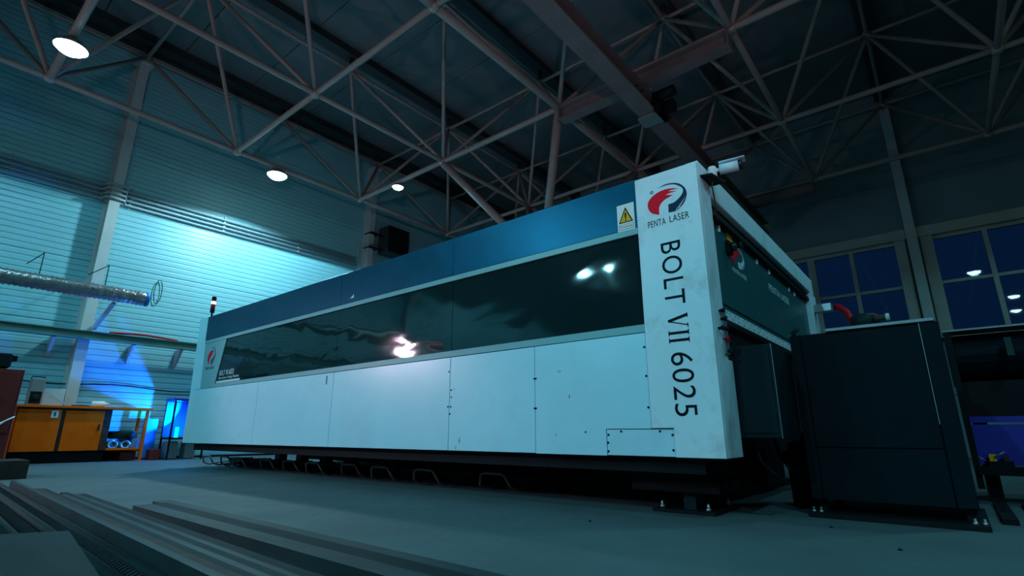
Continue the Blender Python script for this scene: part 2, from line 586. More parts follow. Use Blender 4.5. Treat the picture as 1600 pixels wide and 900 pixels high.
# ------------------------------------------------------------------ high-bay lamps
def make_lamp(x, y, ztop, label, drop=.06, group='high bay lamps hung from the roof truss'):
    z = ztop
    t = thing('high_bay_lamp', label, 'lamp', (x, y, z), group)
    MB().cyl((x, y, z + .1), (x, y, z + .1 + drop), .02, n=8).build('hanger', 'steel', t)
    MB().lathe((x, y, z), [(.12, .1), (.14, .09), (.14, .03), (.2, .02)], 20).build('ballast_housing', 'galv', t)
    MB().lathe((x, y, z), [(.14, .028), (.2, .024), (.22, -.03), (.212, -.03), (.19, .012)], 24, caps=False).build('reflector', 'galv', t)
    MB().lathe((x, y, z), [(.05, -.12), (.12, -.1), (.175, -.06), (.2, -.012), (.2, -.004)], 24).build('lens', 'lens', t)
    l = bpy.data.lights.new('lamp_light', 'SPOT')
    l.energy = LAMP_W
    l.color = LAMP_COL
    l.spot_size = R(156)
    l.spot_blend = .12
    l.shadow_soft_size = .1
    o = bpy.data.objects.new('bulb', l)
    COL.objects.link(o)
    o.parent = t
    o.location = (0, 0, -.17)
    return t, o
ztop = ZN_LO - .05 - .11
t, o = make_lamp(-9.39, .87, ztop, 'bright cyan lamp under the truss at far upper left')
o.data.energy = LAMP_W * .25
t, o = make_lamp(-10.9, 4.87, ztop, 'largest bright cyan lamp beside the left wall above the cable conduits')
o.data.energy = LAMP_W * 1.15
o.data.color = (.5, .88, 1)
t, o = make_lamp(-9.34, 7.05, ztop, 'small bright cyan lamp furthest back, above the blue machine top')
t.scale = (.62, .62, .62)
t.location.z += .04
o.data.energy = LAMP_W * .5
HID = [(-8.0, -4.9, 1), (-9.4, -9.1, 1), (-8.5, -9.3, 1), (-2.0, -5.4, 1), (3.2, -3.5, .8), (1.5, 5.8, .22), (2.9, .2, .6), (3.6, 8.6, .3)]
HLAB = ['cyan lamp behind the camera, reflected in the blue band', 'cyan lamp reflected as the left bright spot in the dark machine window',
        'cyan lamp reflected as the right bright spot in the dark machine window', 'cyan lamp high behind the camera lighting the white panels',
        'cyan lamp behind the camera at the right of the hall', 'cyan lamp reflected as the large spot in the night window',
        'cyan lamp reflected as a double streak low in the night window', 'cyan lamp reflected at the right edge of the night window']
for (x, y, w), lb in zip(HID, HLAB):
    t, o = make_lamp(x, y, ztop, lb)
    if w != 1:
        o.data.energy = LAMP_W * w

def floodlight(loc, aim, label, w, col, size, cone):
    t = thing('floodlight', label, 'floodlight', loc)
    d = (Vector(aim) - Vector(loc)).normalized()
    rot = d.to_track_quat('-Z', 'Y')
    hs = MB().box(-size - .03, size + .03, -size - .03, size + .03, .012, .13).box(-.06, .06, -.06, .06, .13, .2).build('housing', 'black', t, org=(0, 0, 0), bevel=.006)
    ln = MB().cyl((0, 0, 0), (0, 0, .01), size, n=28).build('lens', 'flood_lens', t, org=(0, 0, 0))
    for o in (hs, ln):
        o.rotation_mode = 'QUATERNION'
        o.rotation_quaternion = rot
    l = bpy.data.lights.new('flood_light', 'SPOT')
    l.energy = w; l.color = col; l.spot_size = R(cone); l.spot_blend = .6; l.shadow_soft_size = .12
    o = bpy.data.objects.new('bulb', l)
    COL.objects.link(o)
    o.parent = t
    o.rotation_mode = 'QUATERNION'
    o.rotation_quaternion = rot
    o.location = d * .03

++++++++

§ What is being asked: Repeat the data in full and exactly. Omit pictures.

§ In response:
Continue the Blender Python script for this scene: part 2, from line 586. More parts follow. Use Blender 4.5. Treat the picture as 1600 pixels wide and 900 pixels high.
# ------------------------------------------------------------------ high-bay lamps
def make_lamp(x, y, ztop, label, drop=.06, group='high bay lamps hung from the roof truss'):
    z = ztop
    t = thing('high_bay_lamp', label, 'lamp', (x, y, z), group)
    MB().cyl((x, y, z + .1), (x, y, z + .1 + drop), .02, n=8).build('hanger', 'steel', t)
    MB().lathe((x, y, z), [(.12, .1), (.14, .09), (.14, .03), (.2, .02)], 20).build('ballast_housing', 'galv', t)
    MB().lathe((x, y, z), [(.14, .028), (.2, .024), (.22, -.03), (.212, -.03), (.19, .012)], 24, caps=False).build('reflector', 'galv', t)
    MB().lathe((x, y, z), [(.05, -.12), (.12, -.1), (.175, -.06), (.2, -.012), (.2, -.004)], 24).build('lens', 'lens', t)
    l = bpy.data.lights.new('lamp_light', 'SPOT')
    l.energy = LAMP_W
    l.color = LAMP_COL
    l.spot_size = R(156)
    l.spot_blend = .12
    l.shadow_soft_size = .1
    o = bpy.data.objects.new('bulb', l)
    COL.objects.link(o)
    o.parent = t
    o.location = (0, 0, -.17)
    return t, o
ztop = ZN_LO - .05 - .11
t, o = make_lamp(-9.39, .87, ztop, 'bright cyan lamp under the truss at far upper left')
o.data.energy = LAMP_W * .25
t, o = make_lamp(-10.9, 4.87, ztop, 'largest bright cyan lamp beside the left wall above the cable conduits')
o.data.energy = LAMP_W * 1.15
o.data.color = (.5, .88, 1)
t, o = make_lamp(-9.34, 7.05, ztop, 'small bright cyan lamp furthest back, above the blue machine top')
t.scale = (.62, .62, .62)
t.location.z += .04
o.data.energy = LAMP_W * .5
HID = [(-8.0, -4.9, 1), (-9.4, -9.1, 1), (-8.5, -9.3, 1), (-2.0, -5.4, 1), (3.2, -3.5, .8), (1.5, 5.8, .22), (2.9, .2, .6), (3.6, 8.6, .3)]
HLAB = ['cyan lamp behind the camera, reflected in the blue band', 'cyan lamp reflected as the left bright spot in the dark machine window',
        'cyan lamp reflected as the right bright spot in the dark machine window', 'cyan lamp high behind the camera lighting the white panels',
        'cyan lamp behind the camera at the right of the hall', 'cyan lamp reflected as the large spot in the night window',
        'cyan lamp reflected as a double streak low in the night window', 'cyan lamp reflected at the right edge of the night window']
for (x, y, w), lb in zip(HID, HLAB):
    t, o = make_lamp(x, y, ztop, lb)
    if w != 1:
        o.data.energy = LAMP_W * w

def floodlight(loc, aim, label, w, col, size, cone):
    t = thing('floodlight', label, 'floodlight', loc)
    d = (Vector(aim) - Vector(loc)).normalized()
    rot = d.to_track_quat('-Z', 'Y')
    hs = MB().box(-size - .03, size + .03, -size - .03, size + .03, .012, .13).box(-.06, .06, -.06, .06, .13, .2).build('housing', 'black', t, org=(0, 0, 0), bevel=.006)
    ln = MB().cyl((0, 0, 0), (0, 0, .01), size, n=28).build('lens', 'flood_lens', t, org=(0, 0, 0))
    for o in (hs, ln):
        o.rotation_mode = 'QUATERNION'
        o.rotation_quaternion = rot
    l = bpy.data.lights.new('flood_light', 'SPOT')
    l.energy = w; l.color = col; l.spot_size = R(cone); l.spot_blend = .6; l.shadow_soft_size = .12
    o = bpy.data.objects.new('bulb', l)
    COL.objects.link(o)
    o.parent = t
    o.rotation_mode = 'QUATERNION'
    o.rotation_quaternion = rot
    o.location = d * .03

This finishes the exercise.